Walau kondisinya berbeda, namun secara atmosfer dalam membangun ekspektasi penonton seperti saya, terasa seperti dejavu dengan Piala AFF 2010.
Yakni, muncul harapan bahwa Indonesia bisa menuntaskan mimpinya untuk tampil di Piala Dunia setelah 1938 dengan perjuangan yang kali ini bernama Indonesia, bukan Hindia Belanda.
Tetapi, ketika harapan itu makin membumbung tinggi karena hanya berjarak 180 menit, namun kenyataannya kembali tidak sesuai ekspektasi.
Apalagi, di balik kegagalannya pun terdapat beragam drama.
Dari pergantian pelatih di tengah jalan, pemanggilan pemain, penggunaan formasi, pendekatan bermain, hingga yang paling menjadi sorotan adalah daftar susunan pemain (DSP) dan susunan 11 pertama.
Deretan drama internal tersebut makin rumit dengan jalannya laga, khususnya seperti saat melawan Irak.
Beragam keputusan wasit Ma Ning asal China seperti menjadi momok bagi Jay Idzes dan kolega. Ditambah pula mereka susah mencetak gol.

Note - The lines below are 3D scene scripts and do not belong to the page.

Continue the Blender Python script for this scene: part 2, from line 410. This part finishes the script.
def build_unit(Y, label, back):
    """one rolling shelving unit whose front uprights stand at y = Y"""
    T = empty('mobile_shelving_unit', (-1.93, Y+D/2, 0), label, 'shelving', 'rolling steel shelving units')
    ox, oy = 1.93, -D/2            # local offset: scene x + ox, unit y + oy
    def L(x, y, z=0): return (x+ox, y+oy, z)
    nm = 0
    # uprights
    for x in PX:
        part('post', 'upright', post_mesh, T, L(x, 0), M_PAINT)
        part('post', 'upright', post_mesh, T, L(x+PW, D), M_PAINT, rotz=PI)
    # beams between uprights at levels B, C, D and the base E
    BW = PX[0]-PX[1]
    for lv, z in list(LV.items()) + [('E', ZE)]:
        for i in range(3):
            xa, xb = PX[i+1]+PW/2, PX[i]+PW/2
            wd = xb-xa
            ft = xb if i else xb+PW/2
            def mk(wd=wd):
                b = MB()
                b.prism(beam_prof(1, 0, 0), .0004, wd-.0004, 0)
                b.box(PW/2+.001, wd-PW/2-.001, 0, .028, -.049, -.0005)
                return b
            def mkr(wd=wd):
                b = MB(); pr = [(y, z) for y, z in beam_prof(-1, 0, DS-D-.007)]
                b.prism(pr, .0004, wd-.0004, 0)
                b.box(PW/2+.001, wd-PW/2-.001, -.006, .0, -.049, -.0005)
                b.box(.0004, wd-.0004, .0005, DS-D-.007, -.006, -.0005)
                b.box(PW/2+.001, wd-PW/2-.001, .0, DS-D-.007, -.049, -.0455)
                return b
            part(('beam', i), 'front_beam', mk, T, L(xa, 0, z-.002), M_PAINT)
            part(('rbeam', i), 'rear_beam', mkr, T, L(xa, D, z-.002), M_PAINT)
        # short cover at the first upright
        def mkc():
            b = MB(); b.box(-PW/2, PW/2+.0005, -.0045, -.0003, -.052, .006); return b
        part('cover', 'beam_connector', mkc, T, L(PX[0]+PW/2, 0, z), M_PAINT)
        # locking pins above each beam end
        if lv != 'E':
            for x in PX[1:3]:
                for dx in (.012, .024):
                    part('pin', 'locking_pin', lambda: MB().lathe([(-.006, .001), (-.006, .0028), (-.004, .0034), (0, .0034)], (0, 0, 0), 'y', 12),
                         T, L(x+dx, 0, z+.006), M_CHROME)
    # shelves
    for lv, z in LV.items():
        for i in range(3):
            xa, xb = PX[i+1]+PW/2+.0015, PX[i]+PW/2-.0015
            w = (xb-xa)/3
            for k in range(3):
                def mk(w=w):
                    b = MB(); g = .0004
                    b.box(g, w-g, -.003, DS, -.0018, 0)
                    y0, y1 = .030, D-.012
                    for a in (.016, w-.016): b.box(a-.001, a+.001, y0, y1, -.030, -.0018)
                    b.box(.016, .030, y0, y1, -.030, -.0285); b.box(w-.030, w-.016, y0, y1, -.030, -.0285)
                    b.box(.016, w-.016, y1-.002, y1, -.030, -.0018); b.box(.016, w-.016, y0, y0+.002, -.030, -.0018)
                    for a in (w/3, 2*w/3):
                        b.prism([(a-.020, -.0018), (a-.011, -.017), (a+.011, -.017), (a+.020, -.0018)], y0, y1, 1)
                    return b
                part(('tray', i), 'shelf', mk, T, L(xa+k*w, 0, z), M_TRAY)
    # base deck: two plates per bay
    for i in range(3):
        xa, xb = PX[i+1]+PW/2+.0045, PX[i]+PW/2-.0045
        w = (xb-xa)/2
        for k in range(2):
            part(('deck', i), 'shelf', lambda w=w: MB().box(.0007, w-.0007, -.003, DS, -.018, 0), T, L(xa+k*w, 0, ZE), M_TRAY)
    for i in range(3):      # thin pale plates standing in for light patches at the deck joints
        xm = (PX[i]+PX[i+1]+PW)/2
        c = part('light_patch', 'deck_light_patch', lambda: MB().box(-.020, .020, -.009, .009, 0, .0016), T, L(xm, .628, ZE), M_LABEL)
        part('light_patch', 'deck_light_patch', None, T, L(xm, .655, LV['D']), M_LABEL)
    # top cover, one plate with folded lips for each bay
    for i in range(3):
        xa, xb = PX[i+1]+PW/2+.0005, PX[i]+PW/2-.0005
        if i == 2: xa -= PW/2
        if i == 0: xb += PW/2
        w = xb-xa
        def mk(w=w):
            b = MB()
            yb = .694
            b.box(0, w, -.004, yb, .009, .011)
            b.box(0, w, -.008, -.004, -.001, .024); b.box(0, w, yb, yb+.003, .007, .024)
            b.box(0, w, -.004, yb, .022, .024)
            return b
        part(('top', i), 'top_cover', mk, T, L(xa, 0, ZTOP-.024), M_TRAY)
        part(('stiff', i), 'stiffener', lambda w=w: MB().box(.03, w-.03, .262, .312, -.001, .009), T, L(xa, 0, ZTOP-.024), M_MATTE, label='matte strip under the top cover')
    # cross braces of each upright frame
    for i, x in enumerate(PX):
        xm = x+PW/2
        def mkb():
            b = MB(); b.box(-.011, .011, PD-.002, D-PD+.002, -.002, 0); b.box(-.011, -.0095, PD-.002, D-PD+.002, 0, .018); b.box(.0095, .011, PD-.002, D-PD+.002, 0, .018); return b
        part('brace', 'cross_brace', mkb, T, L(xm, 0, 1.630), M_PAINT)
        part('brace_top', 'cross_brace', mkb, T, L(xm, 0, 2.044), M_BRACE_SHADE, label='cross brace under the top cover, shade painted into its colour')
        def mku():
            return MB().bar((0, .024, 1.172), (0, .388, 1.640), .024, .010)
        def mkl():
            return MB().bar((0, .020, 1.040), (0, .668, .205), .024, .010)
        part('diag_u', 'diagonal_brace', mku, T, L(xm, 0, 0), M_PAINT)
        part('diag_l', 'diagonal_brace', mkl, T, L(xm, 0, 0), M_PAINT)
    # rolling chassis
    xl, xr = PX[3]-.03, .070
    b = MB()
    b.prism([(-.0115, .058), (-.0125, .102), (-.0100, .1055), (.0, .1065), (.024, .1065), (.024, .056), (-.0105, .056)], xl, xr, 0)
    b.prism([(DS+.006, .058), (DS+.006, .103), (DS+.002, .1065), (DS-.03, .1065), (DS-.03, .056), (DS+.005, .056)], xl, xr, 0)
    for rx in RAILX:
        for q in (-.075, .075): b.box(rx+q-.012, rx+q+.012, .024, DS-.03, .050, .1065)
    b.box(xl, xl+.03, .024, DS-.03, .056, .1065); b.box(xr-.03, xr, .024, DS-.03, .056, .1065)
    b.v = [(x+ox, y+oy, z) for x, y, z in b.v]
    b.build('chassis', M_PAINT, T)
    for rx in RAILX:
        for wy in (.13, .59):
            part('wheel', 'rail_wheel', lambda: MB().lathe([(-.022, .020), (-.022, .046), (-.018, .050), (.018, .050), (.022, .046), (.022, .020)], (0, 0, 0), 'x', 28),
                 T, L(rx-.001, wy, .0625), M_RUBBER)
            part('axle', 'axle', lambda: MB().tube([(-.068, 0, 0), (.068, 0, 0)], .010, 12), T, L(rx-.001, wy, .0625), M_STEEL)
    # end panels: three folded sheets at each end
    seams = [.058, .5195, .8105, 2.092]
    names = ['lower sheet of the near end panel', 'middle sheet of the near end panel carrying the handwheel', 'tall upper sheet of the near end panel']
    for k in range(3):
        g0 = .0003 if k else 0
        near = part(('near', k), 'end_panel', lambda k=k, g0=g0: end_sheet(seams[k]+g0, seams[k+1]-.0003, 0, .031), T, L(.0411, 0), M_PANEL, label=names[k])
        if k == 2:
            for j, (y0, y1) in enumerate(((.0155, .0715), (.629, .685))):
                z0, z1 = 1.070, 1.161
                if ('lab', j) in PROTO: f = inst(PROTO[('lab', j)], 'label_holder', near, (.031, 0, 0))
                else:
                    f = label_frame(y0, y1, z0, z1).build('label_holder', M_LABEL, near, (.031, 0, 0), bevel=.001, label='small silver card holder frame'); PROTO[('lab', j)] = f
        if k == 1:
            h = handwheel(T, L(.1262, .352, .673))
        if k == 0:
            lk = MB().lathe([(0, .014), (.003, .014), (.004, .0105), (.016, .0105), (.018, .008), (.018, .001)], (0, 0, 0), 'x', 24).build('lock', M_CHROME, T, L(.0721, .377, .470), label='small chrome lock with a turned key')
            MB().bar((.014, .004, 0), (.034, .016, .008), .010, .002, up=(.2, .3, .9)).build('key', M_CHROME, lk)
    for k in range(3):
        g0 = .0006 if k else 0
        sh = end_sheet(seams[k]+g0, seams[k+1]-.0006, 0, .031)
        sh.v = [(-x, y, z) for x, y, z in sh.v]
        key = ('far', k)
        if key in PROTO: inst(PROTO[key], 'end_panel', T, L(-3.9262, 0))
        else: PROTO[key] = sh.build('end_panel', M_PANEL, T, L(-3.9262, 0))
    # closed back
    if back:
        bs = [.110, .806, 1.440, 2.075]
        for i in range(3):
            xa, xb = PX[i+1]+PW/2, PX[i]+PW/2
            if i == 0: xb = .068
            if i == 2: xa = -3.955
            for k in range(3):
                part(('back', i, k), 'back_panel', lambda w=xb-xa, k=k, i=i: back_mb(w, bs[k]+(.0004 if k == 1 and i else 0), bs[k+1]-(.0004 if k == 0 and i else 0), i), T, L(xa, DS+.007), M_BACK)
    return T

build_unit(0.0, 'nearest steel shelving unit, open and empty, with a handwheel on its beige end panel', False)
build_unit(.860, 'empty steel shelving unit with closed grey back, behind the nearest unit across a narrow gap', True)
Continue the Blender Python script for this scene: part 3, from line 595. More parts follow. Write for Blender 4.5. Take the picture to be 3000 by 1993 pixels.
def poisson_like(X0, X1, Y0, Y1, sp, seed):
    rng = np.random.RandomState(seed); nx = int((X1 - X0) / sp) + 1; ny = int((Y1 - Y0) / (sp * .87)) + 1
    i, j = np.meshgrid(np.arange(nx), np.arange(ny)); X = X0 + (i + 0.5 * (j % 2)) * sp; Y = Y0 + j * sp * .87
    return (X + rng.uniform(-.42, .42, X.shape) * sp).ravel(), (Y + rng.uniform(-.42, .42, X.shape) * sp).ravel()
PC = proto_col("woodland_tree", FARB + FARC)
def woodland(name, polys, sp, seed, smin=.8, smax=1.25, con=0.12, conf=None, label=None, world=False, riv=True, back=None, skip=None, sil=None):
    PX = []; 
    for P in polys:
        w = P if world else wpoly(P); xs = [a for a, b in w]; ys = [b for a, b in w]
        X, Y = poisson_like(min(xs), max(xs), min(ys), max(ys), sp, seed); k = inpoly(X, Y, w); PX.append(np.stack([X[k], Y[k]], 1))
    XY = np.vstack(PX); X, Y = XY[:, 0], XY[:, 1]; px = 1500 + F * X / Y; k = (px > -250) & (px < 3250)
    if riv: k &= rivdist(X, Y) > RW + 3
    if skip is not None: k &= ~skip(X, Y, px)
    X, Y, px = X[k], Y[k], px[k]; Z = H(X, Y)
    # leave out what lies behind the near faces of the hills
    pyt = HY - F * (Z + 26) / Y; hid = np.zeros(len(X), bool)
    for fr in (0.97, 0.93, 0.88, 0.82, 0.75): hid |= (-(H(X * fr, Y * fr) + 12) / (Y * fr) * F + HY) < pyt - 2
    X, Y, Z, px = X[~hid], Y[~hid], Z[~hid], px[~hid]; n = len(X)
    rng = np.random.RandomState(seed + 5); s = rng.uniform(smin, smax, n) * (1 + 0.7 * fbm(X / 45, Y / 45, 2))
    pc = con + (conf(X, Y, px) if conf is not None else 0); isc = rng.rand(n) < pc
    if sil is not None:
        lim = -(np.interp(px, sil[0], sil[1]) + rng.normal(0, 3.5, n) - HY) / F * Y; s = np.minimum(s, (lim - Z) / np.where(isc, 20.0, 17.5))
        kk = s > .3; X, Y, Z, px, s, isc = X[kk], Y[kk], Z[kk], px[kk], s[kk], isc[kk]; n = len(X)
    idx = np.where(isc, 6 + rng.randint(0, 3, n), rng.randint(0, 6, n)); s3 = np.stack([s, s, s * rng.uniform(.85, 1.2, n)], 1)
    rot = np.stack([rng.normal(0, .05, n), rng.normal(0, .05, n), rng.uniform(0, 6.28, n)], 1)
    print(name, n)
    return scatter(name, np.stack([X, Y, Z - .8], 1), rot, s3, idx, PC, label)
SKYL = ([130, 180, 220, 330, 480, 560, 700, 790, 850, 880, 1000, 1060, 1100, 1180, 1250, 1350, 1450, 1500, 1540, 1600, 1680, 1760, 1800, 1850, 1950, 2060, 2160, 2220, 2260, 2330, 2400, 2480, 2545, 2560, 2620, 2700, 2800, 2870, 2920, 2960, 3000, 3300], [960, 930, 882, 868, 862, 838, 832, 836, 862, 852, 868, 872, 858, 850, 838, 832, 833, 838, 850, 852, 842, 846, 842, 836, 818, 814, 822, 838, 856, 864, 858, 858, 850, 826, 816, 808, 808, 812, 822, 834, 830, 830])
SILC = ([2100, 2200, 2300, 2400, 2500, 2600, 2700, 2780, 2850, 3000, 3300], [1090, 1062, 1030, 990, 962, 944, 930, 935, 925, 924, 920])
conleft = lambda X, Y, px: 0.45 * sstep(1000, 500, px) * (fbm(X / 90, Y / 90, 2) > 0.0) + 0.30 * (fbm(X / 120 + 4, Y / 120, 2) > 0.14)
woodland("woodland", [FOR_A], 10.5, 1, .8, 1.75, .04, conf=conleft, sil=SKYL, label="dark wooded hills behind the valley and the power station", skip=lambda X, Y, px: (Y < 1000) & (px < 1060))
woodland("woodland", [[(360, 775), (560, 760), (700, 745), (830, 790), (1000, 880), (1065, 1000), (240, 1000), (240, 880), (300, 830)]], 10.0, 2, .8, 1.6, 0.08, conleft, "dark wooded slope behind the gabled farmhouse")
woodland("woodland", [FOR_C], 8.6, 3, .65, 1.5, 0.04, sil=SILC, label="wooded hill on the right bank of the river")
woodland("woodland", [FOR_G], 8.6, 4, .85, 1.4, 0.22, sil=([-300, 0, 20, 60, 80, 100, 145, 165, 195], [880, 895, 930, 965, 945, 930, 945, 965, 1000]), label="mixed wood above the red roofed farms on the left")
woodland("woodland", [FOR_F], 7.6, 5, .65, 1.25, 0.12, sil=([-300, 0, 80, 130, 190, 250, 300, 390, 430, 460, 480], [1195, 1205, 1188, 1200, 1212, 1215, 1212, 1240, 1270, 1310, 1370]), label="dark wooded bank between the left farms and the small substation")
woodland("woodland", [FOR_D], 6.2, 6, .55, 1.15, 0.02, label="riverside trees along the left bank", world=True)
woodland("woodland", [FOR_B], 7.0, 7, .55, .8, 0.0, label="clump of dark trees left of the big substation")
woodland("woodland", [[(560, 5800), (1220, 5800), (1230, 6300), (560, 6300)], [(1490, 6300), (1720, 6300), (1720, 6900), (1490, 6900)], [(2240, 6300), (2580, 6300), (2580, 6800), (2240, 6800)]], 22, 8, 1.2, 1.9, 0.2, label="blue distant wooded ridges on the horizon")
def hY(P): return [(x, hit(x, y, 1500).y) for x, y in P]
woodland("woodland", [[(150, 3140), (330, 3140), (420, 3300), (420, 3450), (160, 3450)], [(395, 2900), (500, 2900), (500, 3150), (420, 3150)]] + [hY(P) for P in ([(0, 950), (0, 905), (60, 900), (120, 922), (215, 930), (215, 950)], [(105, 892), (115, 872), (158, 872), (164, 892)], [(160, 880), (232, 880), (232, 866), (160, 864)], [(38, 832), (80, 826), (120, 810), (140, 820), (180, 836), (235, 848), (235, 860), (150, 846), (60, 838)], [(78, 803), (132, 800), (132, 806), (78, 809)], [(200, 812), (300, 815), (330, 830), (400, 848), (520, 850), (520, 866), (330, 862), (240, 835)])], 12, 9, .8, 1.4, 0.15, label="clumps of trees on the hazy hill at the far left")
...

Akhirnya, jangankan untuk menang atau pun lolos ke Piala Dunia 2026, mencetak gol dari skema bola hidup (open play) saja susahnya setengah mati.
Pemandangan ini kemudian membuat saya seperti kembali pada 15 tahun lalu. Yakni, gagal melihat happy ending dalam sebuah perjalanan Timnas.
Bedanya, saya mengalami di usia yang tidak lagi bocah, sehingga kekecewaan saya bukan hanya atas dasar mimpi pribadi tapi juga ikut bersimpati atas kesedihan para pemain.
Pemain seperti Thom Haye, Calvin Verdonk, Sandy Walsh, hingga Jordi Amat berada di ambang gagal tampil di Piala Dunia untuk selamanya sebagai pesepak bola.